Given information –
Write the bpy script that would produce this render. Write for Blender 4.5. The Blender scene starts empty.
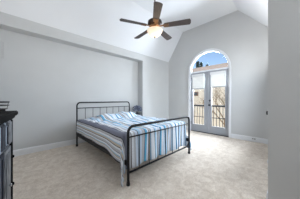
import bpy, bmesh, math, random
from mathutils import Vector, Matrix
random.seed(7)
PI = math.pi
S = bpy.context.scene
COL = S.collection
R = math.radians

# ------------------------------------------------------------------ camera
CAMH = 1.15
YAW = 45.8                                   # camera heading, degrees from the X axis
cd = bpy.data.cameras.new('camera'); cd.sensor_width = 36; cd.lens = 16.56; cd.clip_start = 0.02
cam = bpy.data.objects.new('camera', cd); COL.objects.link(cam)
cam.location = (0, 0, CAMH); cam.rotation_euler = (PI/2, 0, R(YAW-90))
S.camera = cam

# ------------------------------------------------------------------ world, sun, daylight, added fill, exposure
W = bpy.data.worlds.new('world'); S.world = W; W.use_nodes = True
nt = W.node_tree; nt.nodes.clear()
wo = nt.nodes.new('ShaderNodeOutputWorld'); bg = nt.nodes.new('ShaderNodeBackground')
sky = nt.nodes.new('ShaderNodeTexSky'); sky.sky_type = 'NISHITA'; sky.sun_disc = False
sky.sun_elevation = R(42); sky.sun_rotation = R(200); sky.air_density = 1.0; sky.dust_density = 0.3; sky.ozone_density = 2.0
nt.links.new(sky.outputs[0], bg.inputs[0]); nt.links.new(bg.outputs[0], wo.inputs[0])
bg.inputs[1].default_value = 0.2

def light(name, typ, loc, energy, color, rot=None, **kw):
    l = bpy.data.lights.new(name, typ); l.energy = energy; l.color = color
    for k, v in kw.items(): setattr(l, k, v)
    o = bpy.data.objects.new(name, l); COL.objects.link(o); o.location = loc
    if rot: o.rotation_euler = rot
    return o
sun = light('sun', 'SUN', (0, 0, 20), 3.2, (1, .94, .84), (R(48), 0, R(-130)), angle=R(0.6))
# daylight coming in by the french doors (stands on the balcony, faces into the room)
light('door_daylight', 'AREA', (5.35, 1.97, 1.95), 425, (.80, .895, 1.0), (0, R(62), 0), shape='RECTANGLE', size=2.2, size_y=1.8)
# landing light: added fill behind the camera, no source there
# added fill through an added window in the right-hand wall (out of the picture, behind the near corner)
light('window_fill', 'AREA', (3.45, -.45, 1.95), 150, (.81, .905, 1.0), (R(43), 0, 0), shape='RECTANGLE', size=2.0, size_y=1.8)
light('landing_fill', 'AREA', (1.35, -1.25, 2.45), 16, (.90, .95, 1.0), (R(40), 0, R(15)), shape='RECTANGLE', size=.9, size_y=.6)
# added upward fill lights without lamps, behind the dresser and the near right wall
light('up_fill', 'AREA', (-.45, 2.0, 1.3), 17, (1, .92, .83), (R(180-40), 0, R(-98)), shape='DISK', size=.45)
light('up_fill', 'AREA', (3.6, .32, 1.7), 14, (1, .98, .95), (R(180-15), 0, 0), shape='DISK', size=.3)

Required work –
Give again, word for word, every line from the top of the data through the line with "R = math.radians", both ends included, and exclude the pictures.

Response to this task –
Write the bpy script that would produce this render. Write for Blender 4.5. The Blender scene starts empty.
import bpy, bmesh, math, random
from mathutils import Vector, Matrix
random.seed(7)
PI = math.pi
S = bpy.context.scene
COL = S.collection
R = math.radians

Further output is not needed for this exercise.